When Mr. Guterres mentioned the International Energy Agency, he was referring to the statement by its executive director, oil economist Fatih Birol, two years ago, that:

If governments are serious about the climate crisis, there can be no new investments in oil, gas and coal, from now – from this year.

Mr. Guterres went on to point out that:

the longer we wait the harder it will become;

and called for us all to:

move into warp-speed climate action now.

Meanwhile, the leaders of Pacific Island states are doing just that.  Meeting in Vanuatu in March 2023, surrounded by the debris that is the aftermath of two devastating climate change amplified cyclones, they agreed on a series of actions.  These states were already calling for an advisory opinion from the International Criminal Court on the legality of wealthy industrialised countries’ greenhouse gas emissions in the light of their impact on low income countries.  To this, they added several further commitments.  They are committed to get their own house in order – totally phase out fossil fuel combustion from their economies.  They are calling for the next big international climate conference, COP28, to be held in Dubai in December 2023, to specifically commit to the phasing out of all coal, oil and gas as fuels.  And they will also be bringing to the United Nations a resolution in support of a fossil fuel nonproliferation treaty – to stop new development, phase out existing production on a scientifically realistic timetable, and make concrete community-centred plans for a just transition in all economies currently dependent on fossil fuel production.

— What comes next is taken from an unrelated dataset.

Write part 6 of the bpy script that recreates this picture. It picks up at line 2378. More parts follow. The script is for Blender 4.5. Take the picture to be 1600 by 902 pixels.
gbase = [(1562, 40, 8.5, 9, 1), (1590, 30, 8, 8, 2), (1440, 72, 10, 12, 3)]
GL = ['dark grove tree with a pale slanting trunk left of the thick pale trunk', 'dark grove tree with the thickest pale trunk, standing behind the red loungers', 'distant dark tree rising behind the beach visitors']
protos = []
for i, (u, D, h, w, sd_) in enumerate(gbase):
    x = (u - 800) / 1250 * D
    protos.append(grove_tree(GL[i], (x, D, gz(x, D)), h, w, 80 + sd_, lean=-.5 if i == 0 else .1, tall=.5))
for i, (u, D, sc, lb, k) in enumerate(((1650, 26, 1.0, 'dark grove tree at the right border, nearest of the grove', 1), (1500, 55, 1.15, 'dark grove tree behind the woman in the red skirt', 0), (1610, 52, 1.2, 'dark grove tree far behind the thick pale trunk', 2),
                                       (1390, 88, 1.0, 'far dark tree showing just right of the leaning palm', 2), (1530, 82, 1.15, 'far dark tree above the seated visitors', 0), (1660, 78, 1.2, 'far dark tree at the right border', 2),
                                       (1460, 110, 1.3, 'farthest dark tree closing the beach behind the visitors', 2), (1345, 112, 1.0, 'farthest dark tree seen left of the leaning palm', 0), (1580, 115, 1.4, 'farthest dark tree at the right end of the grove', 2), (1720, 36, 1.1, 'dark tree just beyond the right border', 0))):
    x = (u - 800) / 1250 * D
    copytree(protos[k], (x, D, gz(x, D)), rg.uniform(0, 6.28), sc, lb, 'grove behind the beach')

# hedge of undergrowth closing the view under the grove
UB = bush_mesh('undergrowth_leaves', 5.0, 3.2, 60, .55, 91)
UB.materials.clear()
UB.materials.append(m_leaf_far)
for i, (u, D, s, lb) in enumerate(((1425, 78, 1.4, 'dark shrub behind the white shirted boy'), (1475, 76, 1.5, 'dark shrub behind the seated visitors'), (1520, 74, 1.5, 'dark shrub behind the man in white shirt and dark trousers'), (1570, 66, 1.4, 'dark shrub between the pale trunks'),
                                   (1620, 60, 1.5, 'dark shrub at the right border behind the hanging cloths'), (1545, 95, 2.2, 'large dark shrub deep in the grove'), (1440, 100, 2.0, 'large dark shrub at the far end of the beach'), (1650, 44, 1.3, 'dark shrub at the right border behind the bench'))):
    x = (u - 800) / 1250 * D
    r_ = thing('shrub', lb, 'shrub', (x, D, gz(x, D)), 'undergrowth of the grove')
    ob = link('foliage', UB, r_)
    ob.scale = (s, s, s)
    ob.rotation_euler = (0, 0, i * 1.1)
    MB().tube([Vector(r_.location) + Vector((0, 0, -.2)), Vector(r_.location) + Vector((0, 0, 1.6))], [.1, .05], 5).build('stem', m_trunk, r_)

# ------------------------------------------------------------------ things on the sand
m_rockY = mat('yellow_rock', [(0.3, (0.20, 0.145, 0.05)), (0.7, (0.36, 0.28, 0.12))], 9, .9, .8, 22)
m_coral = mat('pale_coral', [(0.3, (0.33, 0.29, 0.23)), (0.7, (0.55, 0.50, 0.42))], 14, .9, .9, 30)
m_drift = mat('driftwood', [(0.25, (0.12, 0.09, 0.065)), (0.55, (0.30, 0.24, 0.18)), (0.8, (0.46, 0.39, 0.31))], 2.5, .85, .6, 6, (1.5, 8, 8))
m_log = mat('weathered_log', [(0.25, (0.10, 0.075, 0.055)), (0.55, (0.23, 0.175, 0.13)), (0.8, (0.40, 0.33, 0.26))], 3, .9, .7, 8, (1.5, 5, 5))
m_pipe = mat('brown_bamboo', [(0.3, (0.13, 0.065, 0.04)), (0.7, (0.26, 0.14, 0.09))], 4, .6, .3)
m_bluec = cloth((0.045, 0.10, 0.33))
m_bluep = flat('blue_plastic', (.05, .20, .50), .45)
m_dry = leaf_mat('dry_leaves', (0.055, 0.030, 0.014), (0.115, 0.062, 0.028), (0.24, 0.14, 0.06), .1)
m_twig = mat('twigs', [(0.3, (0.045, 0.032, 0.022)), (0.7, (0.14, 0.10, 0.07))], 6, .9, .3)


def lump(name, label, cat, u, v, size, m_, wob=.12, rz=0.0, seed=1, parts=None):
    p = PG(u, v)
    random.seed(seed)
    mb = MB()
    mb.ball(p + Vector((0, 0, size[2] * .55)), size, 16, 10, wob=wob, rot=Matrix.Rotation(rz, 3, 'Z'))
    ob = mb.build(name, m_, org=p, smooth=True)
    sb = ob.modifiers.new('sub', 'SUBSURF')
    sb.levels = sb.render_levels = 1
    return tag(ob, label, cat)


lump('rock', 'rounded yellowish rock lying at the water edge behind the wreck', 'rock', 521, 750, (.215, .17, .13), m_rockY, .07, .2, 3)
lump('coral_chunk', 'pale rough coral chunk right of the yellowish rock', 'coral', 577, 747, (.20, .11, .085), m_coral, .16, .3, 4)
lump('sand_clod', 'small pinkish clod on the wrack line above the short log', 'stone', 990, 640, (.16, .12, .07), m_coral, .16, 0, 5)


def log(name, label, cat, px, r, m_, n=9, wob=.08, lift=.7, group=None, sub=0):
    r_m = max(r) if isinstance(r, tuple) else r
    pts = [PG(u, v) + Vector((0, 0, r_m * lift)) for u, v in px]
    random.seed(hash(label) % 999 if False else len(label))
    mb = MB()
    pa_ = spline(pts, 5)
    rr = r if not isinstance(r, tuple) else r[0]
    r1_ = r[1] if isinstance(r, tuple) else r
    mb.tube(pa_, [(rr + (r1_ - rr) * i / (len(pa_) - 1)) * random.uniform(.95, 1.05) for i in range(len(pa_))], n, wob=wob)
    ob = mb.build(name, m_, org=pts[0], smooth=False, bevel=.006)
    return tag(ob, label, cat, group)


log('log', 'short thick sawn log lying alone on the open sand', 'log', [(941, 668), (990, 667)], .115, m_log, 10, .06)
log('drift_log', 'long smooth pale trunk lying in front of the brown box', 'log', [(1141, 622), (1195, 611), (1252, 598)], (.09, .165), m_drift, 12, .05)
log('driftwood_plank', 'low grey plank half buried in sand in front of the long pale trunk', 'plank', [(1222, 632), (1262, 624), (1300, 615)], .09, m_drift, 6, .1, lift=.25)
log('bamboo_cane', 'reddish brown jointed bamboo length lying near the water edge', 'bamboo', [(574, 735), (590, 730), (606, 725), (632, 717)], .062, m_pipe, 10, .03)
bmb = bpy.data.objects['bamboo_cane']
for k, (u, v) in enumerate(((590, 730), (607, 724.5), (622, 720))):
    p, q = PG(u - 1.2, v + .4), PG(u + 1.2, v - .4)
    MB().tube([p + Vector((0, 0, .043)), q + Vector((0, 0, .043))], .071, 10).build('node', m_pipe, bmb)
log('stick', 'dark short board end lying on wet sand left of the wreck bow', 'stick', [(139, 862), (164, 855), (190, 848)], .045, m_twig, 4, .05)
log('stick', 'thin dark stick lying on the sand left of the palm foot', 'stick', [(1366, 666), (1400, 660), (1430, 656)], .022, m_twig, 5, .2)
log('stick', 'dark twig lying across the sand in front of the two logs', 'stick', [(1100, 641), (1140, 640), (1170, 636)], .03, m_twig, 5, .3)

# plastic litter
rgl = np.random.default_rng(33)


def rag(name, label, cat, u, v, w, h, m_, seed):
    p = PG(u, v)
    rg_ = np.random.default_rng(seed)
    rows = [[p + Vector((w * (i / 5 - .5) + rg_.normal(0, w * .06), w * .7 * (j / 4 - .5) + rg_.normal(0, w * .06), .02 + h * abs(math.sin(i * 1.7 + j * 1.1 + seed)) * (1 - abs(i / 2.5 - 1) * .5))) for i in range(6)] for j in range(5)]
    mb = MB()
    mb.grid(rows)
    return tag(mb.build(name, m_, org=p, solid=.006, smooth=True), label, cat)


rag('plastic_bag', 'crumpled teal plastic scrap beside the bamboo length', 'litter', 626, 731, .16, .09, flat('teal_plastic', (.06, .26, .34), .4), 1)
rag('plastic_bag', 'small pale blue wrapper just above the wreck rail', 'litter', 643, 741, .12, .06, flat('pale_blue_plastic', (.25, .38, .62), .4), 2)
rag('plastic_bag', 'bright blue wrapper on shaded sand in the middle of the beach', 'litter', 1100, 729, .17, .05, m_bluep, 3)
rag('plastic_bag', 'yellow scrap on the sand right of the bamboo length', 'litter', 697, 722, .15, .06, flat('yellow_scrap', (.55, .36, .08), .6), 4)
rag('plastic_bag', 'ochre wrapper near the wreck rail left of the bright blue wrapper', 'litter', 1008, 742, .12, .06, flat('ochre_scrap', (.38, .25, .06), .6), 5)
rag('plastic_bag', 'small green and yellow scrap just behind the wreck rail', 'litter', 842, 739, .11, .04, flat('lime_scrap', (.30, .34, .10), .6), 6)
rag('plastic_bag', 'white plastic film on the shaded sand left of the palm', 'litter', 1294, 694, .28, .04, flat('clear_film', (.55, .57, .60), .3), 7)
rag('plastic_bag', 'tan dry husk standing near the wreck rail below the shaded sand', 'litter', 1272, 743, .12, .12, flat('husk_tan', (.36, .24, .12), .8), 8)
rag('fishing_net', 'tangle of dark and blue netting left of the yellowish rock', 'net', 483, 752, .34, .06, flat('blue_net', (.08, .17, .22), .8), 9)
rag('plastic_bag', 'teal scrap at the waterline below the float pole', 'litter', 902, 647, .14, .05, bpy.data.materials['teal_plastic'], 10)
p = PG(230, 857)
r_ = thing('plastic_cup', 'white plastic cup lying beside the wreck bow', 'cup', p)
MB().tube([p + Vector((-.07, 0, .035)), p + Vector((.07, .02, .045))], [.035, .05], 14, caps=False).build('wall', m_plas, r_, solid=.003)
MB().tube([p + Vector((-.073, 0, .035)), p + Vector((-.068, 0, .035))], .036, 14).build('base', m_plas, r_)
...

The leaders of these vulnerable low-income countries are taking serious action, not just for themselves but in solidarity with all of us, because our entire planet, all its ecosystems, and all its people are threatened.  Despite the limitations on their capacity, even in the midst of recovery from a disaster, they are acting.  What are we doing?

One thing we can do as citizens is to expose the hypocrisy of the big banks which, while talking sustainability and net zero, are at the same time helping fuel the crisis by funding fossil fuel expansion – pipelines to the BC coast, liquid natural gas terminals, fracking projects, a new oilfield off Newfoundland, and so on – all on the backs of human rights and Indigenous sovereignty. The Royal Bank of Canada will be holding their AGM in Saskatoon on April 5th.  There will be an eight person Wet’suwet’en delegation in Saskatoon for the AGM, speaking to the impacts of the Coastal Gaslink pipeline and Indigenous sovereignty. CJS is supporting events and actions planned primarily by Indigenous people from the communities most affected by the bank’s financing policies.  

For information on the April 4th public panel discussion: “Who is financing the destruction of our land?” see

For information on the April 5th Rally and Rounddance outside the RBC AGM, see

Another thing we can do is call explicitly for electrical generation in Saskatchewan to be completely decarbonized by  2035 at the  latest.  This means calling on the government of Saskatchewan and SaskPower through their public engagement meetings, and in every other way that we can, to abandon their current plans to shift primarily to greenhouse gas emitting fossil gas and expensive and inflexible nuclear power.